### Exercise prompt
Return all lines where the word "script" can be found.

==== Extracted entries

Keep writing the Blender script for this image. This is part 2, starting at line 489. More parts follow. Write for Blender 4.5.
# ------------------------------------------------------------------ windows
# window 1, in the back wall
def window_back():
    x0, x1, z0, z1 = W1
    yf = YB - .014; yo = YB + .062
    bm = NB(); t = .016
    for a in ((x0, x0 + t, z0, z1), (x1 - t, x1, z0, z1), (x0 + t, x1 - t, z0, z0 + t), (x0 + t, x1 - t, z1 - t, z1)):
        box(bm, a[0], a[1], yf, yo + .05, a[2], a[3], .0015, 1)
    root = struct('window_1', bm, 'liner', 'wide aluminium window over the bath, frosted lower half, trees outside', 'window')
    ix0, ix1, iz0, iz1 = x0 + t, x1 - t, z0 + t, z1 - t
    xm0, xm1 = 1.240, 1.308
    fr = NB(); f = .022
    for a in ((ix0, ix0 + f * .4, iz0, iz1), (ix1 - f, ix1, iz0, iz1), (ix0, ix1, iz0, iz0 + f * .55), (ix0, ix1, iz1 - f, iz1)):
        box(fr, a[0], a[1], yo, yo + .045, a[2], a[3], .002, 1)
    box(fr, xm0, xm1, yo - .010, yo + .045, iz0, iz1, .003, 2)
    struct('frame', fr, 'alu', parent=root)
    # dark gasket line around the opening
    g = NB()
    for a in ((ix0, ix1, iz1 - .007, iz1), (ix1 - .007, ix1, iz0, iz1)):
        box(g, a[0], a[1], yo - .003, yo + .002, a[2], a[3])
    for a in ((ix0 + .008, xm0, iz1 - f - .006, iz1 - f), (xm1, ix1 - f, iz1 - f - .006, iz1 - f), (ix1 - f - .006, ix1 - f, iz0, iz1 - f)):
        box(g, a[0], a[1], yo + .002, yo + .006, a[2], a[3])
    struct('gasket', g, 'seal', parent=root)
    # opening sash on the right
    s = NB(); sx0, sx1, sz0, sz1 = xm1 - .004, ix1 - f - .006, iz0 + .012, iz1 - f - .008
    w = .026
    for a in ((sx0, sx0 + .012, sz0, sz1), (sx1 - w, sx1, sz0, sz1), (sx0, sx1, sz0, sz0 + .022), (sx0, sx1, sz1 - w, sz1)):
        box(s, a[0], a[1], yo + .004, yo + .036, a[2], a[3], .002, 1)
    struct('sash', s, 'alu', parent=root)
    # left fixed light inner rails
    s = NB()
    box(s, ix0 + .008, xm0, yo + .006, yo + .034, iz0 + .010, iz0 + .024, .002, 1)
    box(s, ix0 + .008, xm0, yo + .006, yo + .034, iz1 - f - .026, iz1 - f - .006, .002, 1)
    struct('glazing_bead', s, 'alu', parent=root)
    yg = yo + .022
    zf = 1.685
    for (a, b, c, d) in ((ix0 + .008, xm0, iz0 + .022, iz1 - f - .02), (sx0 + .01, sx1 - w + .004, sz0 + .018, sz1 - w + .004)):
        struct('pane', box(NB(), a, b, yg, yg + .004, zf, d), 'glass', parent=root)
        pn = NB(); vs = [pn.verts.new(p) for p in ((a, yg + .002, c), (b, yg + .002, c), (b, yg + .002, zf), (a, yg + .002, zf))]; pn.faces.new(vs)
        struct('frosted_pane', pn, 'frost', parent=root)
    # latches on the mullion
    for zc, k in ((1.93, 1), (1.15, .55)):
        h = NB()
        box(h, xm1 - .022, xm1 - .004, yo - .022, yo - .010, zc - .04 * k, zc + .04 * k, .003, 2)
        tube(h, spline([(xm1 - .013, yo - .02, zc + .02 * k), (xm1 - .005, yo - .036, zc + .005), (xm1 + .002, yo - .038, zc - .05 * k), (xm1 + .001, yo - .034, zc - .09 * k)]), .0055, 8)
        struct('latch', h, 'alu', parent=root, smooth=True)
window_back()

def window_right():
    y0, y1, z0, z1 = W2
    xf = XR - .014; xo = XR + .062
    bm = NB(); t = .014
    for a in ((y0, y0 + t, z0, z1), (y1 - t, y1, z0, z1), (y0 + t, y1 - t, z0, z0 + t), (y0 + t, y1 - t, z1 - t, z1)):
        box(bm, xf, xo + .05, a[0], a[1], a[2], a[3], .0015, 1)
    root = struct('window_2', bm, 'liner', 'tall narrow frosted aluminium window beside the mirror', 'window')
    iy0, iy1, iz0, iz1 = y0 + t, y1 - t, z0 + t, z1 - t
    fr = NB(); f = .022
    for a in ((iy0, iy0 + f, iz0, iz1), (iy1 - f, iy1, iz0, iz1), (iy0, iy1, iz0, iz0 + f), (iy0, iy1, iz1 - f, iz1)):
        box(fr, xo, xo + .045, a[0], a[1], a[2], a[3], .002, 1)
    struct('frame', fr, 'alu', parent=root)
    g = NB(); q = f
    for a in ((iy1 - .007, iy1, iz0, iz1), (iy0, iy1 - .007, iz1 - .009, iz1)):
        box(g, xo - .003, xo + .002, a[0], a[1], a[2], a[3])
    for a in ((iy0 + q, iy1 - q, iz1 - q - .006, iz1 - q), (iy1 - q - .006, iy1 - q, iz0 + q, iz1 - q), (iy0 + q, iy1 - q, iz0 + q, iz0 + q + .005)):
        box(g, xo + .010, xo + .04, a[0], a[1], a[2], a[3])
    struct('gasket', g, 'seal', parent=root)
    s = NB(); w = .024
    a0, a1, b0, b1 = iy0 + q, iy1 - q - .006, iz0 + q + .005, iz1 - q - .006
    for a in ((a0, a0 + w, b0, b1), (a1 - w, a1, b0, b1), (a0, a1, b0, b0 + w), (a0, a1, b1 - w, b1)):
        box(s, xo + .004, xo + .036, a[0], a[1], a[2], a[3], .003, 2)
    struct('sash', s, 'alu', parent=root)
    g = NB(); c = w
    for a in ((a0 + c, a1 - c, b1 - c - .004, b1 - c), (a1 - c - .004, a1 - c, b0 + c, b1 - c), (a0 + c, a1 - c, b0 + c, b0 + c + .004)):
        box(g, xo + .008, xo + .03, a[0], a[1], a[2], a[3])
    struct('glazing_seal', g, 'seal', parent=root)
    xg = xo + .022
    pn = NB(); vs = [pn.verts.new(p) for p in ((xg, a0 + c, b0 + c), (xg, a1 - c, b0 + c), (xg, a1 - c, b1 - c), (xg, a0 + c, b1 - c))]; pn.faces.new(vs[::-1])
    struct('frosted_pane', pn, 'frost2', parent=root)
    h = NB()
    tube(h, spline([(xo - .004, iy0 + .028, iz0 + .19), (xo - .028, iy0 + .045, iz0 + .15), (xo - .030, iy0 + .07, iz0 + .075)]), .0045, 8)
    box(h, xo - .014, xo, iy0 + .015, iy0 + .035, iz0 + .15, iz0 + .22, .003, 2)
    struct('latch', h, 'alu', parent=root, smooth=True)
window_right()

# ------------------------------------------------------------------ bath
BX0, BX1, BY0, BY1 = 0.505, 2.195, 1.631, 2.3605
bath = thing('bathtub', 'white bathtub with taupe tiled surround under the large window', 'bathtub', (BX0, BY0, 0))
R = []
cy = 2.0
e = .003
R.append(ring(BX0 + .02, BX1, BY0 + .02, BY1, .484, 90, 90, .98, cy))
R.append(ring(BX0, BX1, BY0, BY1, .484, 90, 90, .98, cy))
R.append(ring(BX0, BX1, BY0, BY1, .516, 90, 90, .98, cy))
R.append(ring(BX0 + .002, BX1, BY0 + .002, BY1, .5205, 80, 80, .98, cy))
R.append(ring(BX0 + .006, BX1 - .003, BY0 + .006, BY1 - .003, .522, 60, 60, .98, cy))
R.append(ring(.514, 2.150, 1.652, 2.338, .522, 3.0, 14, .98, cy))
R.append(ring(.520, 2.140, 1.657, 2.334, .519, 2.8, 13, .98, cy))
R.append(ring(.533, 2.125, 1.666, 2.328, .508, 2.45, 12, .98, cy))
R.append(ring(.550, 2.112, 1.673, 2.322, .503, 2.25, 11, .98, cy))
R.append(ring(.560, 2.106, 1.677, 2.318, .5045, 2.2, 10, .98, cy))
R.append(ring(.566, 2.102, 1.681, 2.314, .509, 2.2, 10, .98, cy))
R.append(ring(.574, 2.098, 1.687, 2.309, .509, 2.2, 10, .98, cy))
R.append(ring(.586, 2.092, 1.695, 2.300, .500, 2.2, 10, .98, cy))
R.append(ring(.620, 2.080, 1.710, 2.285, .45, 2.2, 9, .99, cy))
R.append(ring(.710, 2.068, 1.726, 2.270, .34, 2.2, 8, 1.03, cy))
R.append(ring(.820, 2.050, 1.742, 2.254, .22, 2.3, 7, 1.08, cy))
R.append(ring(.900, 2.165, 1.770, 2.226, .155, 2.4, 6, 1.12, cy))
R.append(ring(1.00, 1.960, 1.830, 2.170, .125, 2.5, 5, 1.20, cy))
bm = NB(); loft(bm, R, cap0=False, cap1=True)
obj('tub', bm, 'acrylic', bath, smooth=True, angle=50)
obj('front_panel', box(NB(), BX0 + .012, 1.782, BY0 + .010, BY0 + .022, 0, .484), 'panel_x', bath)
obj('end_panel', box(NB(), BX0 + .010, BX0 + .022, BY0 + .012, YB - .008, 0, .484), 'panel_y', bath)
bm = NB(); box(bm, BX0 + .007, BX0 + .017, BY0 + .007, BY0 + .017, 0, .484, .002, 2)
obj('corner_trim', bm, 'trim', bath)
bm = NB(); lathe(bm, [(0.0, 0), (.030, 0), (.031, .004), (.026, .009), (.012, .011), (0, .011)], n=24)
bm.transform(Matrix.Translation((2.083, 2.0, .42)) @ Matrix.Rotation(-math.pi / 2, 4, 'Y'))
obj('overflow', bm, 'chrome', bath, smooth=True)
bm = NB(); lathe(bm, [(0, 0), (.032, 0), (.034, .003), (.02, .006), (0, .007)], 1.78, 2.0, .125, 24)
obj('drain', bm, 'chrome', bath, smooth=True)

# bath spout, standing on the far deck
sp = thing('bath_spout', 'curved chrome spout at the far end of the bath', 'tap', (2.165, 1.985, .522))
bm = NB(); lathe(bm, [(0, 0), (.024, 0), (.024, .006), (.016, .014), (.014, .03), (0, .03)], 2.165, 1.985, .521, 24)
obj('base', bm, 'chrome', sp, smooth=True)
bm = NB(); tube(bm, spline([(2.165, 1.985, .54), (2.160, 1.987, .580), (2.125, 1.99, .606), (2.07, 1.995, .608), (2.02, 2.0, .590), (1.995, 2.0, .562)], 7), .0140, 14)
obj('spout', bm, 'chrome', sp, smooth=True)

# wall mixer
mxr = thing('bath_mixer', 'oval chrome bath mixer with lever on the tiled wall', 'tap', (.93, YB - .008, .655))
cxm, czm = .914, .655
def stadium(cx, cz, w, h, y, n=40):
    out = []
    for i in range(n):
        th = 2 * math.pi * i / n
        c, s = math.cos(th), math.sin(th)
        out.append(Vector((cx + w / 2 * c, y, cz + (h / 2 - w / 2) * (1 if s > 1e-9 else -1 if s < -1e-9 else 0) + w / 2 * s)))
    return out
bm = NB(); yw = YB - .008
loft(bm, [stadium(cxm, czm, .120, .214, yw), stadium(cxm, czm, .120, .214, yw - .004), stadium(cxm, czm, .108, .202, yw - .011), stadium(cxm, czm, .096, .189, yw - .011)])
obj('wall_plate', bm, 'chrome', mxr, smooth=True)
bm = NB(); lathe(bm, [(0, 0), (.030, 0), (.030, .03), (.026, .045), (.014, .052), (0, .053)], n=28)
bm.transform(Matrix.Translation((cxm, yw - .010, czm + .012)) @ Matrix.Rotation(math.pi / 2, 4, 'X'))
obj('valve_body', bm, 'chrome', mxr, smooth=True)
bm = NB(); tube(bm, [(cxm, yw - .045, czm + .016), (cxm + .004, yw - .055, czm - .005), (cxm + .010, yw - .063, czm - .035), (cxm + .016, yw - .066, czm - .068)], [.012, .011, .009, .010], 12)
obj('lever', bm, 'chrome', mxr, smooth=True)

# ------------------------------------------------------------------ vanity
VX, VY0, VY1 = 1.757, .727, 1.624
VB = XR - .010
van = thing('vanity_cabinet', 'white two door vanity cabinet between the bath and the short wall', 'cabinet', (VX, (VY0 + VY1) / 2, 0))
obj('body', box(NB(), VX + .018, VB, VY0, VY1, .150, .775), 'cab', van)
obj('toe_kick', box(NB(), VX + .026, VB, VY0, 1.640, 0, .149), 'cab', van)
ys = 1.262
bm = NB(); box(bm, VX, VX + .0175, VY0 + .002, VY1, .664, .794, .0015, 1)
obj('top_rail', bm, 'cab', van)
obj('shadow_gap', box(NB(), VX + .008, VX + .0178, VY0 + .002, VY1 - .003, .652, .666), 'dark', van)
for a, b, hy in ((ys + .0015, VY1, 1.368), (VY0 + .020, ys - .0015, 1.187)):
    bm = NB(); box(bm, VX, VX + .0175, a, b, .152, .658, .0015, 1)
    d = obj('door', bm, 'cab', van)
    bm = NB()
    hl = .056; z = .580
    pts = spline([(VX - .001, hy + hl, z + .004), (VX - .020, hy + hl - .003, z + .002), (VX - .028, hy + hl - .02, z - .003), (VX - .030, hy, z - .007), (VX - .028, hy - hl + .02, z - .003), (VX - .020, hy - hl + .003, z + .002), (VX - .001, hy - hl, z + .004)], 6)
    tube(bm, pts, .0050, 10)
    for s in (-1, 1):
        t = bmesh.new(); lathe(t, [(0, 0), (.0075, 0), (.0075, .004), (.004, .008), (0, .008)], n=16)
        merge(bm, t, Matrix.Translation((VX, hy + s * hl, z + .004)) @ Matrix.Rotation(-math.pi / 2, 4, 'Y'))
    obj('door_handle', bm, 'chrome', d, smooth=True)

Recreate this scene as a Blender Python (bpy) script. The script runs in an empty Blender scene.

========

### Written solution
Keep writing the Blender script for this image. This is part 2, starting at line 489. More parts follow. Write for Blender 4.5.
Recreate this scene as a Blender Python (bpy) script. The script runs in an empty Blender scene.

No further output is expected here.